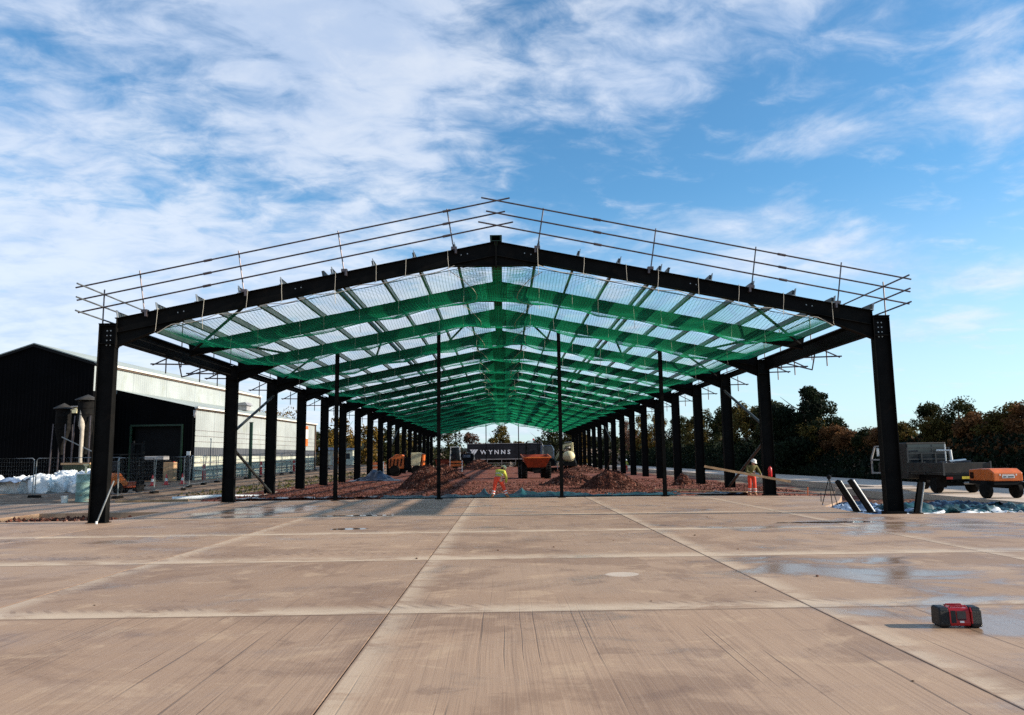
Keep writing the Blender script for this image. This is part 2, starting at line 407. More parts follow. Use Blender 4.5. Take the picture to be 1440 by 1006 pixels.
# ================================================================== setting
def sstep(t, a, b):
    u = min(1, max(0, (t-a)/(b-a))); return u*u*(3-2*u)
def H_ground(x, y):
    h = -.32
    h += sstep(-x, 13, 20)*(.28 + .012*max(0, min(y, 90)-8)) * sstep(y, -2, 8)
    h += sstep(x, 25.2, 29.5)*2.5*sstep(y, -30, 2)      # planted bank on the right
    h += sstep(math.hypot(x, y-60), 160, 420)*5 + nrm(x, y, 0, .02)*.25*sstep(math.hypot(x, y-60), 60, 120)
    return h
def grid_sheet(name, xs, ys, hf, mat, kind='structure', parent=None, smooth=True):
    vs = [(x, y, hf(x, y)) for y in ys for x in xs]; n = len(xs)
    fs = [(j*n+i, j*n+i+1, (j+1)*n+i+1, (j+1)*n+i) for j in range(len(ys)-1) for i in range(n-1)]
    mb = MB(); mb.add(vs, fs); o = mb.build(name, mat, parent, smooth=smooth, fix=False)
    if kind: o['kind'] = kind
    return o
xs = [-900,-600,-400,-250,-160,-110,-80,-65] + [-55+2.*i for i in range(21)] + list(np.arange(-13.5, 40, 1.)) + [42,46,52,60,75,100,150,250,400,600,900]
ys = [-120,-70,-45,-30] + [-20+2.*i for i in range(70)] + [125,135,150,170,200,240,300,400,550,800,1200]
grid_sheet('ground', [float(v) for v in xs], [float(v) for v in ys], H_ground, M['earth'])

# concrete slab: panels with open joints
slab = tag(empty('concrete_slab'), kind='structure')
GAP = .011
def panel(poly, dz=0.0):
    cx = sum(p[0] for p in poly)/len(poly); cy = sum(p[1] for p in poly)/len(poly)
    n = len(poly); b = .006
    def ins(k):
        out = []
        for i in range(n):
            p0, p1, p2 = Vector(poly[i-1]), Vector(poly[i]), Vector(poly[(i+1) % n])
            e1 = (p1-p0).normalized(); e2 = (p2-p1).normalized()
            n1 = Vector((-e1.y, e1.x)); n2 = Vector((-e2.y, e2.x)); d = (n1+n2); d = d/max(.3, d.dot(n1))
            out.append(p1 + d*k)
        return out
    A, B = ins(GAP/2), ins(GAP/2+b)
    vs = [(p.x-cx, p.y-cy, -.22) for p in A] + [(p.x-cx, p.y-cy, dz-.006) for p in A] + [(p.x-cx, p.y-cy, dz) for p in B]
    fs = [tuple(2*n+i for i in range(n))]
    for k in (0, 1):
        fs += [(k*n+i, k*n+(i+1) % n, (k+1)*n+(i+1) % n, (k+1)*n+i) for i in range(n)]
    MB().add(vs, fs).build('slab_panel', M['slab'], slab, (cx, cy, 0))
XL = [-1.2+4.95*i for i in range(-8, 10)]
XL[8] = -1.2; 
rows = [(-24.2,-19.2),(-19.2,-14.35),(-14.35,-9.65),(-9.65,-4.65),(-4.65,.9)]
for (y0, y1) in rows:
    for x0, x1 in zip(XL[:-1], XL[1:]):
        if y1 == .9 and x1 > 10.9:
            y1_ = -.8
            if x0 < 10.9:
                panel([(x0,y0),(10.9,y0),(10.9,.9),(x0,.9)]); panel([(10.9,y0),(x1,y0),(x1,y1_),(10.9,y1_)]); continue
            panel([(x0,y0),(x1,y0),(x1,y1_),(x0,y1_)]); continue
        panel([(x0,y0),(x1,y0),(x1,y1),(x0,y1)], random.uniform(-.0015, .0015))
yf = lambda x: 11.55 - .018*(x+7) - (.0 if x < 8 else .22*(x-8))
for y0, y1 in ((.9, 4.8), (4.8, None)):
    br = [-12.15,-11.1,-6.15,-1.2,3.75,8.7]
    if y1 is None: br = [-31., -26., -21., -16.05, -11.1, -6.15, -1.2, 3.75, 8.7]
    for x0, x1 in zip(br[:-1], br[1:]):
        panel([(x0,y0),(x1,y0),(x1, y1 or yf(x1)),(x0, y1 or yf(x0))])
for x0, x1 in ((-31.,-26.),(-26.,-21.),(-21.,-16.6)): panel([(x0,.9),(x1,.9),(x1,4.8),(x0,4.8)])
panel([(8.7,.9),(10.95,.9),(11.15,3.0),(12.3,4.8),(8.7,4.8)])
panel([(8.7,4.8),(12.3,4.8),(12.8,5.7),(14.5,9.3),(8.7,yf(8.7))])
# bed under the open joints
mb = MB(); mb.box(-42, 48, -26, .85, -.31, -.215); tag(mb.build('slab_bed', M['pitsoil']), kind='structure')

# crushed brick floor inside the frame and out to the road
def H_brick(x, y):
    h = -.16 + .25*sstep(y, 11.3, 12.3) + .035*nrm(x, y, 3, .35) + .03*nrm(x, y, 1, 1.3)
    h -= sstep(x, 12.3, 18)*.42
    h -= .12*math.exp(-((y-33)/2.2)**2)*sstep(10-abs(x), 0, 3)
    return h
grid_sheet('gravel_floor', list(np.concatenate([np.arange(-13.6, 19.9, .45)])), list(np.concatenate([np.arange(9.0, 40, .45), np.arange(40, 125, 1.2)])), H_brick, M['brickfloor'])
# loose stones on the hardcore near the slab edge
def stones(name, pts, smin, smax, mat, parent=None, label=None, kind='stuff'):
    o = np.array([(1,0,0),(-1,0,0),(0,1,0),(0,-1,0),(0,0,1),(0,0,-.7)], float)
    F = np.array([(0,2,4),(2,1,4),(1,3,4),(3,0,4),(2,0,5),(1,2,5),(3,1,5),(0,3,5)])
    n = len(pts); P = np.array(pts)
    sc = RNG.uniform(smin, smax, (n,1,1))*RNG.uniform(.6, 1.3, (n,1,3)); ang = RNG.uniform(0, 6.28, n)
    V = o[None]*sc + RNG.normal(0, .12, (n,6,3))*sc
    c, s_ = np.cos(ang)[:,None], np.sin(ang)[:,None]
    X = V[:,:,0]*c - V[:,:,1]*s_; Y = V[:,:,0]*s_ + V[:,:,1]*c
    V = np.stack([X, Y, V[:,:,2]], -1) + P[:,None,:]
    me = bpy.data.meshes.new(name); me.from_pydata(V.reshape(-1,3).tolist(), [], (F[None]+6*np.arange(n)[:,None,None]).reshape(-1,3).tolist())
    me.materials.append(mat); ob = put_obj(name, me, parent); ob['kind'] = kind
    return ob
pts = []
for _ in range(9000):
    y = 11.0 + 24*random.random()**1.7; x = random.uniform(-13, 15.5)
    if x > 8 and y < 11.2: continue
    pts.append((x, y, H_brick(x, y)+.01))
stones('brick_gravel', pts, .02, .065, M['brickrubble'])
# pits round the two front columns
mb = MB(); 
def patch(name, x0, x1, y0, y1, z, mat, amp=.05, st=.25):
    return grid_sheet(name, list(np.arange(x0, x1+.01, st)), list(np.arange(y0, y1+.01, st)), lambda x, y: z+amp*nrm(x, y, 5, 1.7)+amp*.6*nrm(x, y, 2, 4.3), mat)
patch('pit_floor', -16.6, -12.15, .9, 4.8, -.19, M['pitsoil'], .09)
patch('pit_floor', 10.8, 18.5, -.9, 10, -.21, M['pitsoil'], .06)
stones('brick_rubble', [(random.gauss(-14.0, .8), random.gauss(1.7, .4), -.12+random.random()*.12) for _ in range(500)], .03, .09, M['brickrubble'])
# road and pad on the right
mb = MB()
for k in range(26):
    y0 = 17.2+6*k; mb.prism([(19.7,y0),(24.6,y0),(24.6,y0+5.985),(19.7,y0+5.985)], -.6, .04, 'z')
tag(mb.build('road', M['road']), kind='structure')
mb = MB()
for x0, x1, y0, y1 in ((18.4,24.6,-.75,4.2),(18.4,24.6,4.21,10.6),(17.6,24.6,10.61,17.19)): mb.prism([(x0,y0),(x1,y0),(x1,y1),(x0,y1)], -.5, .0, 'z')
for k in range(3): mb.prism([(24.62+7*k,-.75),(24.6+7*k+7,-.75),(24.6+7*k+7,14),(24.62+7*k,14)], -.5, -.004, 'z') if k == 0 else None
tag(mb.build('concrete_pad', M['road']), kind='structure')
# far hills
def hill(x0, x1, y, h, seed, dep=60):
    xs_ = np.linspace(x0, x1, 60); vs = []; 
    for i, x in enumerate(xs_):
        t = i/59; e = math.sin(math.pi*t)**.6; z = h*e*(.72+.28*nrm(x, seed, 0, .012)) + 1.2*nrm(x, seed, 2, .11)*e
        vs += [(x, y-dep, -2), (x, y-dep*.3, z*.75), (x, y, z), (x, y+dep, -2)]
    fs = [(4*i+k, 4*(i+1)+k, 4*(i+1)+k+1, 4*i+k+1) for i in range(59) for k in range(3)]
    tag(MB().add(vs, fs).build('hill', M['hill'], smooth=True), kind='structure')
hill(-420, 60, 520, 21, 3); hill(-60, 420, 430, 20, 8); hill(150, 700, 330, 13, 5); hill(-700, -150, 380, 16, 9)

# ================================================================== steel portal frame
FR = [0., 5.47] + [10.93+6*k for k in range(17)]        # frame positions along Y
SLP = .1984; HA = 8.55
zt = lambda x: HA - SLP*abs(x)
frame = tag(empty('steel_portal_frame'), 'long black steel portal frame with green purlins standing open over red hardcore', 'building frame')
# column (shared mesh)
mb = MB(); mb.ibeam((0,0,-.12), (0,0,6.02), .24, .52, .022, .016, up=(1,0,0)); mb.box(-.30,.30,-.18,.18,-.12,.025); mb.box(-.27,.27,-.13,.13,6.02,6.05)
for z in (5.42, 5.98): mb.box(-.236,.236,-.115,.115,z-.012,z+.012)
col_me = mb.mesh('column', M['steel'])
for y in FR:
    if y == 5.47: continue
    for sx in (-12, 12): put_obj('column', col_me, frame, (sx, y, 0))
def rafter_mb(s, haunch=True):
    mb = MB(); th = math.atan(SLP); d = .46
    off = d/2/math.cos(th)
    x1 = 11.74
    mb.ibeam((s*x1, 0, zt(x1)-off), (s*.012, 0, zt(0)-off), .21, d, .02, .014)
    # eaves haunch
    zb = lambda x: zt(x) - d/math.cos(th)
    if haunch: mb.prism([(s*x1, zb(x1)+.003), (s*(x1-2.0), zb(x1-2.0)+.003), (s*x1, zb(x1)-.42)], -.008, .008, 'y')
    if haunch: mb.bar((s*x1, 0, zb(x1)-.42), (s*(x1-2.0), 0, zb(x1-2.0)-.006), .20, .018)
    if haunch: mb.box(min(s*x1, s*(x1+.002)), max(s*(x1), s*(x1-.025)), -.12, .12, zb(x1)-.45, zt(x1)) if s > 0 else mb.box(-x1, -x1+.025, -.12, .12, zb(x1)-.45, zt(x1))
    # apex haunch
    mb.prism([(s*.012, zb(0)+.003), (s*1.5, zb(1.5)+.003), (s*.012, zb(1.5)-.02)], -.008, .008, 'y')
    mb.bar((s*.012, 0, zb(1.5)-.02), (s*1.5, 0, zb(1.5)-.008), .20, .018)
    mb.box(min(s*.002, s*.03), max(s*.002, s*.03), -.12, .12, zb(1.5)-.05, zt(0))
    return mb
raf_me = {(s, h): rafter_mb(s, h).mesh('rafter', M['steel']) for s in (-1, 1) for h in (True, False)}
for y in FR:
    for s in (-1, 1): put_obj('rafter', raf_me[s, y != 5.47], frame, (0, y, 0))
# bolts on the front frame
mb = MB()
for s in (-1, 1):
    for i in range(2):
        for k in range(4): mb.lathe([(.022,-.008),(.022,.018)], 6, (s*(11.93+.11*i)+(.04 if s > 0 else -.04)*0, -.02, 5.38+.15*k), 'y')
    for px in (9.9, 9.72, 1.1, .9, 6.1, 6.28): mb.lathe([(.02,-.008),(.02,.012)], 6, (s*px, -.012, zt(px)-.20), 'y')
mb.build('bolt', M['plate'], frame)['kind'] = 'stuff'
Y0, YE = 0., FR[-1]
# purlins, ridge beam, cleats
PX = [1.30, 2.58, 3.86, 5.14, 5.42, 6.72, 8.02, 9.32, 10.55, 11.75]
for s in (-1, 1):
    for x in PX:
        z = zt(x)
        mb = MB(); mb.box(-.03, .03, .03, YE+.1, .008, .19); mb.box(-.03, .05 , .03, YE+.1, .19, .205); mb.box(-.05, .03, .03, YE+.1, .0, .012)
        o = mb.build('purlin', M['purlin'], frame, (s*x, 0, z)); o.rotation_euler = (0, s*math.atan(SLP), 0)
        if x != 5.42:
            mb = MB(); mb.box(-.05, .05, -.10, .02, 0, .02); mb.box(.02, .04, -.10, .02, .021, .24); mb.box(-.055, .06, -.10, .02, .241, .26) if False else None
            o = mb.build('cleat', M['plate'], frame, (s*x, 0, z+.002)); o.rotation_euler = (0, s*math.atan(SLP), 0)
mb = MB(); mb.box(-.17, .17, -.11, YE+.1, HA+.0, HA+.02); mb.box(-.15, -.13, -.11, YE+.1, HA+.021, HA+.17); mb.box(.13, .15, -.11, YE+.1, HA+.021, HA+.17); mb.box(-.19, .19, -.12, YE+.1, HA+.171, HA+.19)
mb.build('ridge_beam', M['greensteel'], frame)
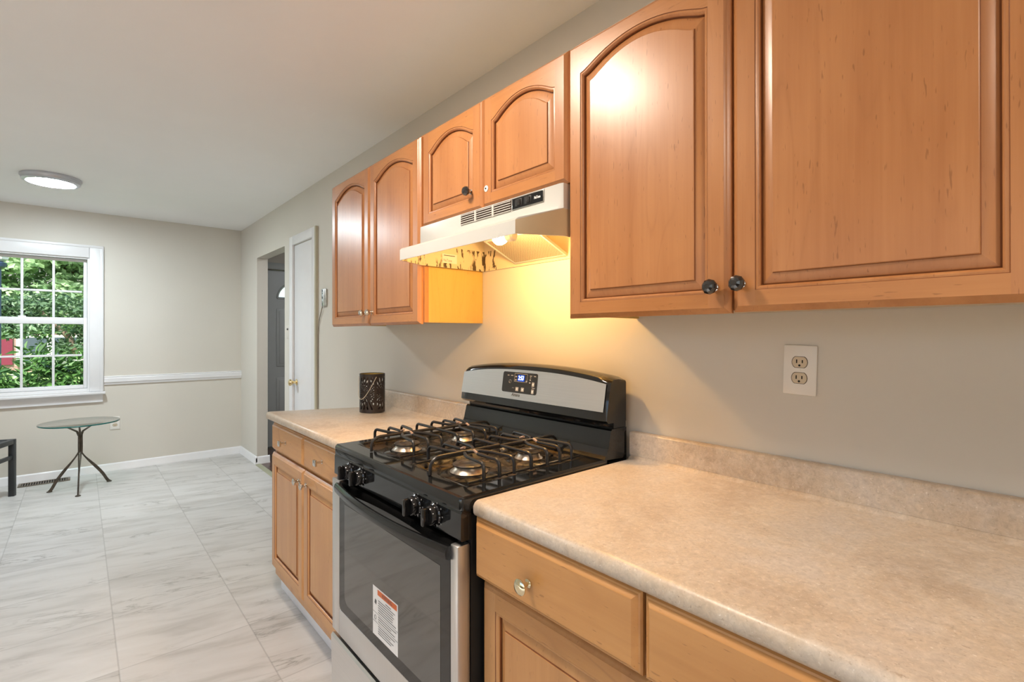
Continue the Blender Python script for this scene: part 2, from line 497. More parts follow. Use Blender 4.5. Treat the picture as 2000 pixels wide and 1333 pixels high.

········

**What the task asks:** Locate the string "parts" in the listing above and copy every line where it occurs.

**Solution for this exercise:**
Keep writing the Blender script for this image. This is part 2, starting at line 407. More parts follow. Use Blender 4.5. Take the picture to be 1440 by 1006 pixels.
Continue the Blender Python script for this scene: part 2, from line 497. More parts follow. Use Blender 4.5. Treat the picture as 2000 pixels wide and 1333 pixels high.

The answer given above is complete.